If you have no voltage between the white wire "B" and thermostat black wire "C", use a small flat blade screw driver to turn the thermostat down to its lowest setting or making it turn on the attic vent motor as the lowest possible temperature setting.

Again measure voltage across "B" and "C".

If you still do not read a voltage, the temperature in the attic may be too low to make the thermostat close, so shut down the circuit breaker connected to the attic vent fan. Using a voltmeter, confirm there is no power across points "A" and "B".

When you know there is no power present at the thermostat, remove the power black wire from the black wire that goes to the thermostat and connect it directly to the black wire going the attic vent fan motor. What you are doing is connecting house power directly to the attic vent fan motor.

Turn on the circuit breaker controlling the attic vent fan.

If the attic vent fan motor is now turning, the thermostat is bad and must be replaced. Attic vent fan thermostats are available at all large box home hardware stores (Depot, Lowes, etc).

If the attic vent fan motor is still not turning and you are sure house power is connected directly to the attic vent fan motor, then the attic vent fan is bad.

Remove bad attic vent fan motor:

Although you might be tempted to buy a replacement attic vent fan motor before removing the defective one, do not do so.

Yes, there is some "standardization" in the diameter, and motor shaft length, of vent fan motors, but best to take out defective and measure it before buying new.

How you remove an attic vent fan motor depends on whether fan is a gable type or roof mounted type.

First cut power to the attic vent fan via the circuit breaker and using a volt meter confirm there is no power on the large black and white wires.

On most attic vent fans, there is a metal shield over the black and white wire from the thermostat to the motor.

The power metal shield is attached to the thermostat housing by a push out or other method.
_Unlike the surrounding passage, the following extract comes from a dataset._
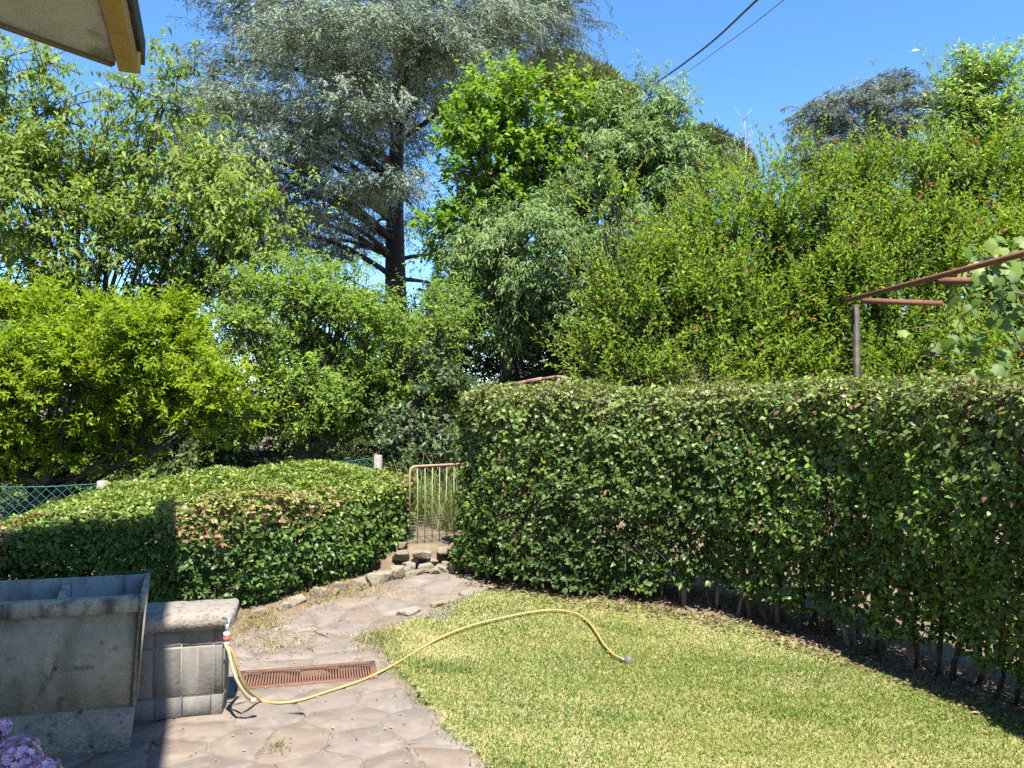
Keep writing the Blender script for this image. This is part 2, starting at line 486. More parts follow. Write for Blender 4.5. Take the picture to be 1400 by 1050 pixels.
prng = np.random.default_rng(21)
seeds = []
tries = 0
while tries < 9000:
    tries += 1
    p = np.array([prng.uniform(-3.4, 1.0), prng.uniform(2.4, 7.9)])
    dmin = .22 + .24 * prng.random()
    if all((p[0] - s[0]) ** 2 + ((p[1] - s[1])) ** 2 > dmin ** 2 for s in seeds): seeds.append(p)
seeds = np.array(seeds)
inside = in_poly(seeds[:, 0], seeds[:, 1], PATIO)
for i, s in enumerate(seeds):
    if not inside[i]: continue
    if in_grate(s[0], s[1], -.02): continue
    poly = [s + np.array(d) for d in ((-.6, -.6), (.6, -.6), (.6, .6), (-.6, .6))]
    order = np.argsort(((seeds - s) ** 2).sum(1))[1:26]
    joint = .003 + .005 * prng.random()
    for j in order:
        dlt = seeds[j] - s; dn = np.linalg.norm(dlt)
        ang = prng.normal() * .08
        n = dlt / dn
        poly = clip(poly, s + dlt / 2 - n * joint, n)
        if len(poly) < 3: break
    # keep clear of the drain
    d = s - GR_C; a = d @ VX; b = d @ UX
    if abs(a) < GR_L + .6 and abs(b) < GR_W + .6:
        if abs(a) - GR_L > abs(b) - GR_W:
            sg = 1 if a > 0 else -1
            poly = clip(poly, GR_C + VX * sg * (GR_L + .03), -VX * sg)
        else:
            sg = 1 if b > 0 else -1
            poly = clip(poly, GR_C + UX * sg * (GR_W + .03), -UX * sg)
    if len(poly) < 3: continue
    ring = []
    for k in range(len(poly)):
        a0 = poly[k]; b0 = poly[(k + 1) % len(poly)]
        ln = np.linalg.norm(b0 - a0)
        if ln < .02: continue
        m = max(1, int(ln / .045))
        for t in range(m):
            pt = a0 + (b0 - a0) * (t + (.18 if t == 0 else 0)) / m
            ring.append(pt + prng.normal(size=2) * .008)
        ring.append(b0 - (b0 - a0) * .16 / m + prng.normal(size=2) * .003)
    if len(ring) < 4: continue
    ring = np.array(ring); c = ring.mean(0)
    n = len(ring)
    h = .002 + .003 * prng.random(); tilt = prng.normal(size=2) * .006
    def zz(p, dz): return gz(p[:, 0], p[:, 1]) + dz + (p - c) @ tilt
    inner = c + (ring - c) * .955
    v = np.concatenate([np.c_[ring, zz(ring, -.03)], np.c_[ring, zz(ring, h - .005)], np.c_[inner, zz(inner, h)], [[c[0], c[1], float(gz(c[0], c[1])) + h + .001]]])
    j = np.arange(n); k = (j + 1) % n
    quads = np.concatenate([np.stack([j, k, n + k, n + j], 1), np.stack([n + j, n + k, 2 * n + k, 2 * n + j], 1)])
    tris = np.stack([2 * n + j, 2 * n + k, np.full(n, 3 * n)], 1)
    area = .5 * abs((ring[:, 0] * np.roll(ring[:, 1], -1) - ring[:, 1] * np.roll(ring[:, 0], -1)).sum())
    if area < .006: continue
    v[:, :2] -= c; z0 = v[-1, 2]; v[:, 2] -= z0
    o = mesh_obj('flagstone', v, [tris, quads], M['flag'], patio)
    o.location = (c[0], c[1], z0)

# ------------------------------------------------------------------ house behind on the left: only the eave corner is in the frame, the rest casts the shade
house = empty('house', (-3.6, 0.5, 0))
tag(house, 'ochre house with stained eave soffit and ochre barge board jutting in at top corner', 'house')
def hl(v): return np.asarray(v, float) - np.array([-3.6, 0.5, 0])
def prism(poly, z0, z1):
    n = len(poly); p = np.array(poly, float)
    v = np.concatenate([np.c_[p, np.full(n, z0)], np.c_[p, np.full(n, z1)]])
    j = np.arange(n); k = (j + 1) % n
    quads = np.stack([j, k, n + k, n + j], 1)
    tris = []
    for t in range(1, n - 1):
        tris += [[0, t + 1, t], [n, n + t, n + t + 1]]
    return v, tris, quads
FD = unit(np.array([.36, -.93]))                # direction of the barge board
C0 = P(158, 86, 4.40)
zs = C0[2]
LD = unit((P(0, 23, 3.79 * (zs - CAM_Z) / 1.93) - C0)[:2])
c2 = C0[:2]
left_end = c2 + LD * 2.6
poly = [c2, c2 + FD * 5.2, left_end + FD * 4.2, left_end]
mb = MB(); v, t, qd = prism(poly, zs, zs + .14)
mb.add(hl(v), t, qd); mb.build('eave_soffit', M['soffit'], house)
# dark drip edge along the soffit's free side
nrm2 = np.array([LD[1], -LD[0]])
if nrm2 @ (np.array([-2.0, 6.0]) - c2) < 0: nrm2 = -nrm2
mb = MB(); v, t, qd = prism([c2 + nrm2 * .004, left_end + nrm2 * .004, left_end + nrm2 * .05, c2 + nrm2 * .05], zs - .012, zs + .16)
mb.add(hl(v), t, qd); mb.build('drip_edge', M['brickwall'], house)
# barge board: two ochre lengths with a joint, sheet metal on top
side = np.array([-FD[1], FD[0]])
if side[0] < 0: side = -side
def board(a0, a1, zb, zt, zb1=None):
    p0 = c2 + side * .014; w = .115
    pts = [p0 + FD * a0, p0 + FD * a1, p0 + FD * a1 + side * w, p0 + FD * a0 + side * (w * .82)]
    v, t, qd = prism(pts, zb, zt)
    if zb1 is not None:
        v[0, 2] = zb1; v[3, 2] = zb1 + .01
    return v, t, qd
mb = MB(); v, t, qd = board(-.02, 5.2, zs - .035, zs + .20); mb.add(hl(v), t, qd); bb = mb.build('barge_board', M['ochre'], house)
mb = MB(); v, t, qd = board(-.20, -.028, zs - .035, zs + .20, zs + .06); mb.add(hl(v), t, qd); mb.build('barge_board', M['ochre'], house)
mb = MB(); p0 = c2 + side * .125
v, t, qd = prism([p0 - FD * .22 - side * .012, p0 + FD * 5.2, p0 + FD * 5.2 + side * .02, p0 - FD * .22 + side * .012], zs + .10, zs + .25)
mb.add(hl(v), t, qd); mb.build('metal_flashing', M['dark_post'], house)
# walls outside the frame, and an unseen roof added to cast the shade
HR = np.array([-1.81, 3.29]); E1 = unit(np.array([-1.13, -.24]))
mb = MB(); v, t, qd = prism([HR, HR + E1 * 9, HR + E1 * 9 + FD * 14, HR + FD * 14], 6.0, 6.22); mb.add(hl(v), t, qd); mb.build('shade_roof', M['tile'], house)
w0 = HR + E1 * 1.15 + FD * 1.1
mb = MB(); v, t, qd = prism([w0, w0 + E1 * 7, w0 + E1 * 7 + FD * 11, w0 + FD * 11], -.1, 5.995); mb.add(hl(v), t, qd); hw = mb.build('wall', M['plaster'], house)
for k, zc in ((1.6, 1.5), (4.6, 1.5), (1.6, 4.4), (4.6, 4.4)):
    pc = w0 + FD * (k + 2.2)
    def wbox(a0, a1, d0, d1, z0, z1):
        return prism([pc + FD * a0 + side * d0, pc + FD * a1 + side * d0, pc + FD * a1 + side * d1, pc + FD * a0 + side * d1], z0, z1)
    mb = MB(); v, t, qd = wbox(-.5, .5, .003, .03, zc - .65, zc + .65); mb.add(hl(v), t, qd); wp = mb.build('window', M['white'], house)
    mb = MB(); v, t, qd = wbox(-.44, .44, .032, .036, zc - .59, zc + .59); mb.add(hl(v), t, qd); mb.build('pane', M['glass'], wp)
    for a in (-.99, .53):
        mb = MB(); v, t, qd = wbox(a, a + .46, .004, .04, zc - .65, zc + .65); mb.add(hl(v), t, qd); mb.build('shutter', M['shutter'], wp)

# ------------------------------------------------------------------ concrete wash trough
def frame_mat(origin):
    """local x = along VX, local y = away from the camera, z up"""
    return origin
TO = (-1.965, 4.03, 0.0)
tr = empty('wash_trough', TO, TH)
tag(tr, 'old grey concrete double wash trough standing in the house shade', 'wash trough')
LX = -1.45
def taper_box(mb, prof, x0, x1, flare0=0.0, flare1=0.0, zt=.8):
    """prof: list of (y,z) closed; extruded along x; x end moves out by flare with height"""
    n = len(prof); p = np.array(prof, float)
    xa = x0 - flare0 * p[:, 1] / zt; xb = x1 + flare1 * p[:, 1] / zt
    v = np.concatenate([np.c_[xa, p], np.c_[xb, p]])
    j = np.arange(n); k = (j + 1) % n
    quads = np.stack([j, n + j, n + k, k], 1)
    tris = []
    for t in range(1, n - 1): tris += [[0, t, t + 1], [n, n + t + 1, n + t]]
    mb.add(v, tris, quads)
FL = .055
def fx(z): return FL * z / .8
# plinth
mb = MB(); r_ = np.random.default_rng(3)
taper_box(mb, [(0, -.05), (.45, -.05), (.45, .215), (.012, .215)], LX, 0, 0, FL); mb.build('plinth', M['concrete_base'], tr)
# apron (front slab leaning out)
mb = MB(); taper_box(mb, [(.03, .217), (.09, .217), (.0, .725), (-.075, .725)], LX, -.014, 0, FL); ap = mb.build('apron', M['concrete'], tr)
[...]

If a simple push in, you use a flat blade

screw driver to push out the metal shield plastic molding.


Remove motor from gable type attic vent fan:

Once the attic vent fan motor wire metal shield is loose from the thermostat, use a 10 or 11 millimeter (mm) to remove the screws that hold the vent fan motor to the metal shroud of the attic vent fan.
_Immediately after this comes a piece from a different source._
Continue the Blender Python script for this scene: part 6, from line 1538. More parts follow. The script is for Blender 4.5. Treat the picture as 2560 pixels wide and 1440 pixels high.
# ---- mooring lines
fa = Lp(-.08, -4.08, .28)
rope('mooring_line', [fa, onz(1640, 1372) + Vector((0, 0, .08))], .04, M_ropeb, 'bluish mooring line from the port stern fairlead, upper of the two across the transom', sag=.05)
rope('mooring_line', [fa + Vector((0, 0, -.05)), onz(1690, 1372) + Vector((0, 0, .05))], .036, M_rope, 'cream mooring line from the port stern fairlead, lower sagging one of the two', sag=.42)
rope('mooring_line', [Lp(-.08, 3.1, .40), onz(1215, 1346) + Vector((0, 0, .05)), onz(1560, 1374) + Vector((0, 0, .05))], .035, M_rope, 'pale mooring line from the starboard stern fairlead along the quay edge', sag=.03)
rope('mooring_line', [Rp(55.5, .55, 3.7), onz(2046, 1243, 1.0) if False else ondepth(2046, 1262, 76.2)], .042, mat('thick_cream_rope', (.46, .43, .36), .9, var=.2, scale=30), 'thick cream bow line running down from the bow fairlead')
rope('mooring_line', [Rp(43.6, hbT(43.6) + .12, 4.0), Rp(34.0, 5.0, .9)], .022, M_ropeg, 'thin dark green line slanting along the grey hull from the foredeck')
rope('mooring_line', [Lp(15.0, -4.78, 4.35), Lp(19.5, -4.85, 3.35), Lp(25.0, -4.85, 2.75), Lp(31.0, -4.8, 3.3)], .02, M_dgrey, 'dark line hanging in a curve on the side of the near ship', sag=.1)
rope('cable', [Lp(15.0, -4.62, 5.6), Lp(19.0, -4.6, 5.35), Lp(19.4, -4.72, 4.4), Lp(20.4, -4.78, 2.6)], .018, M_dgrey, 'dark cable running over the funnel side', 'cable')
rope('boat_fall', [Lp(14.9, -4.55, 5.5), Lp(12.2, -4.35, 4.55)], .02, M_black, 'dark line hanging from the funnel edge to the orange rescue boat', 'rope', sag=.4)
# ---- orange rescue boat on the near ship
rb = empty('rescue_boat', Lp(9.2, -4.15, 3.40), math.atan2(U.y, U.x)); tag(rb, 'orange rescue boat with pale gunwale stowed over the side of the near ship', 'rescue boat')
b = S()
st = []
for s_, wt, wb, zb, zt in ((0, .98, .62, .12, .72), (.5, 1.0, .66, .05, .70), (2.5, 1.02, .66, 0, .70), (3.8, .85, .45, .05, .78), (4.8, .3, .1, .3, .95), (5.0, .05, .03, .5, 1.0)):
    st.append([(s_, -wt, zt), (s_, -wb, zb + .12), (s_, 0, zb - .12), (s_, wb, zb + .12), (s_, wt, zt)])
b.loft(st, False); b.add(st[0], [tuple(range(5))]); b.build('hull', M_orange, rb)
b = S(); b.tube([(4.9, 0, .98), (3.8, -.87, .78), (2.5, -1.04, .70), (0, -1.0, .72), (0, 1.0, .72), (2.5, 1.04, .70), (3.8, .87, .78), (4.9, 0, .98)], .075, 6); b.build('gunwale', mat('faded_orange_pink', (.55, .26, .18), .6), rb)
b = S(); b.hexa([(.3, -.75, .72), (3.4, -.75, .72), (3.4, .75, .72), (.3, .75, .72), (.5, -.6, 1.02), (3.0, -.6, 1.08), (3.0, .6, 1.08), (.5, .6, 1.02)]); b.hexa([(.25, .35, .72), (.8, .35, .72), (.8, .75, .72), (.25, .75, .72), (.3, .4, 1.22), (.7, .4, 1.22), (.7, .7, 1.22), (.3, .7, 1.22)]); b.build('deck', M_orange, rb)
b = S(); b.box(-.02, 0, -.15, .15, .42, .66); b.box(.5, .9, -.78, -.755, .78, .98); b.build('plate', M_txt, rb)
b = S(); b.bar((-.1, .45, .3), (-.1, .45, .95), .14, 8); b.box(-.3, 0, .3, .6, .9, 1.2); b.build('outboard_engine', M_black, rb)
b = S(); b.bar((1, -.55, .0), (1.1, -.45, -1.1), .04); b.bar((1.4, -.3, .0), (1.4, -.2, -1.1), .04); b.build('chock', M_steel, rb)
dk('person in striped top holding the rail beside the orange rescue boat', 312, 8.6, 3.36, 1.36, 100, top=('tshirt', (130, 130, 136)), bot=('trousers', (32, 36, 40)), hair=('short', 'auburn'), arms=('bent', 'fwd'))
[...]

Remove the screw at the top of the vent fan last so you can hold the entire fan, fan blade and support brackets as you loosen and remove the last screw.

Lift out the entire assembly.



Once you have the entire motor, fan blade and support brackets out of the vent fan shroud, take it to a cooler location.
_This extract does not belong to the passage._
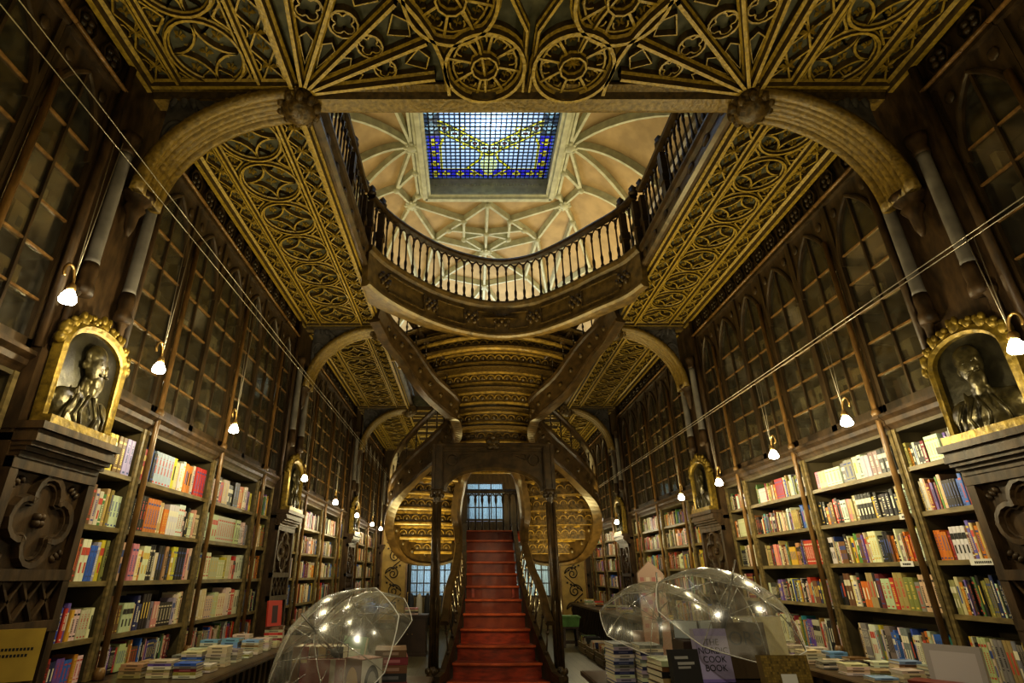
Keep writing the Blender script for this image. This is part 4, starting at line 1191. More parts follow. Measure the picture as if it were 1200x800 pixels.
# runs seen on the nearest left shelves: (colour, how many), from the near end; bottom row first
RUN = {
 (-1, 1, 0): [('cream', 2), ('blue', 1), ('purple', 1), ('red', 2), ('navy', 2), ('purple', 2), ('blue', 2), ('orange', 1), ('white', 2), ('yellow', 1)],
 (-1, 1, 1): [('lilac', 1), ('blue', 1), ('red', 1), ('yellow', 1), ('light blue', 1), ('blue', 2), ('red', 1), ('purple', 1), ('yellow', 1), ('white', 2), ('cream', 3), ('white', 2)],
 (-1, 1, 2): [('olive', 1), ('yellow', 2), ('olive', 1), ('orange', 1), ('brown', 1), ('white', 2), ('blue', 2), ('lilac', 1), ('yellow', 1), ('olive', 1), ('green', 1)],
 (-1, 1, 3): [('red', 1), ('tan', 2), ('green', 1), ('yellow', 1), ('brown', 1), ('cream', 1), ('white', 1), ('green', 1), ('tan', 1), ('olive', 1), ('white', 3)],
 (-1, 1, 4): [('red', 1), ('blue', 3), ('olive', 1), ('yellow', 2), ('brown', 2), ('lilac', 2), ('brown', 1)],
 (-1, 2, 1): [('orange', 1), ('brown', 5), ('cream', 4), ('navy', 2), ('black', 3), ('grey', 1), ('pink', 2), ('black', 5), ('lilac', 1), ('white', 2), ('cream', 2)],
 (-1, 2, 2): [('pink', 1), ('cream', 2), ('maroon', 1), ('pink', 2), ('white', 1), ('orange', 1), ('white', 2), ('black', 2), ('white', 1), ('black', 2), ('tan', 1), ('black', 1), ('yellow', 3), ('black', 3), ('pink', 1), ('cream', 2)],
 (-1, 2, 3): [('black', 3), ('tan', 1), ('black', 3), ('orange', 5), ('tan', 2), ('orange', 2), ('white', 7), ('cream', 1), ('black', 2), ('white', 2), ('pink', 1), ('cream', 2)],
 (-1, 2, 4): [('red', 2), ('blue', 2), ('black', 1), ('lilac', 6), ('yellow', 1), ('cream', 1), ('white', 2), ('orange', 3), ('cream', 1), ('red', 4), ('brown', 1)],
 (-1, 3, 1): [('white', 5), ('cream', 8), ('white', 6), ('red', 2), ('cream', 2)], (-1, 3, 2): [('white', 1), ('yellow', 1), ('blue', 1), ('white', 3), ('cream', 6), ('yellow', 1), ('cream', 3), ('red', 1), ('white', 4)],
 (-1, 3, 3): [('white', 3), ('cream', 14), ('white', 3), ('grey', 2)], (-1, 3, 4): [('white', 2), ('black', 2), ('red', 1), ('cream', 2), ('black', 4), ('orange', 2), ('white', 2), ('purple', 1), ('yellow', 2)],
 (1, 2, 1): [('cream', 5), ('grey', 1), ('olive', 2), ('tan', 2), ('red', 1), ('cream', 2), ('maroon', 1), ('black', 1), ('tan', 2), ('orange', 2), ('black', 1), ('white', 2), ('brown', 2), ('black', 2)],
 (1, 2, 3): [('white', 3), ('tan', 1), ('black', 6), ('yellow', 1), ('black', 5), ('tan', 2), ('pink', 1), ('white', 2), ('black', 2), ('red', 1), ('brown', 2), ('orange', 1), ('black', 2)],
 (1, 2, 4): [('black', 4), ('grey', 2), ('lilac', 2), ('white', 2), ('grey', 3), ('white', 4), ('cream', 2), ('pink', 1)],
}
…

Pay attention to how fan mounted to motor shaft: where on shaft and how blades pitched. Measure and take notes.

Now using an Allen wrench, find the Allen nut holding the fan blade to the flat side of the motor shaft and remove the fan.

Now use a 10 or 11mm wrench to remove the screws holding the motor to the support brackets.



Remove motor from roof mounted attic vent fan:

Getting a motor out of a roof mounted attic vent fan is more difficult than a gable type because you can not get to the screws holding the support struts to the vent shroud.

Once the attic vent fan motor wire metal shield is loose from the thermostat, using a 10 or 11mm wrench, remove the screws holding the support structure around the motor body.

Remove 2 screws and then gently bend the support struts up or down to make room for the motor and fan to be pulled down and out.


Once you have the motor and fan blade out of the shroud, take it to a cooler location.

Before removing the fan from the motor shaft: note position of fan on shaft and how fan blades pitched. Do not want to install fan on new motor with fan to close or too far away from motor or fan reversed so it blowing air into attic.

Now using an Allen wrench, find the Allen nut holding the fan blade to the flat side of the motor shaft and remove the fan.


DIY attic fan motor replacement:



The images above show 2 different attic vent fan motors.

The black motor has a starter capacitor attached while the while motor does not.

Although it is possible the black motor is not working because the starter capacitor is defective, starter capacitors can be harder to find than entire motors.

Although, as you can see, the motors do not have the same height, they do have the same diameter of approximately 5 and 1/4 inches and both motors are held in place by support straps wrapped around the diameter of the motor.

Also the motor shaft length and diameter are also the same.

Thus there is some standardization of attic vent fan motors but before you simply buy a motor of the same or similar diameter, read the plate on the old motor as to defined revolutions per minute or RPM.

Source of replacement attic vent fan motors: local big box home retailer (Home Depot, Lowes), local electric motor repair companies and some plumbing and heater suppliers.

Once you have a replacement motor, put the fan blades on the new shaft and align the set screw with the flat side of the motor shaft and tighten the set screw with the Allen wrench.


Once you have fan mounted on motor shaft, if motor was gable mounted, remount support bracket around motor.

Take new motor with fan to location.

Reattach motor with fan to either gable or roof mount.

When mounting, make sure motor is in position to allow motor wires to reach thermostat.

If the motor had a metal shield on the wires to the thermostat, thread wires of new motor through shield and then attach shield to thermostat box

With circuit breaker that powers attic vent fan "off", connect white wire from fan motor to larger gauge white wire and "cap" off.

Black wire from motor is connected to black wire coming out of thermostat. Cap off.

Finally, black house power wire is connected to other thermostat black wire. Cap ff.

Now check wiring. White goes to white and house power goes into thermostat and motor black wire is connected to other thermostat black wire.

If all correct, power circuit via circuit breaker.

If attic vent fan does not come on, try moving the thermostat temperature setting to its lowest setting. If fan motor still does not come on, possible it is too cool in attic for thermostat to power motor.

If when the attic is hot, the new motor is still not turning, you need to check wiring in the thermostat.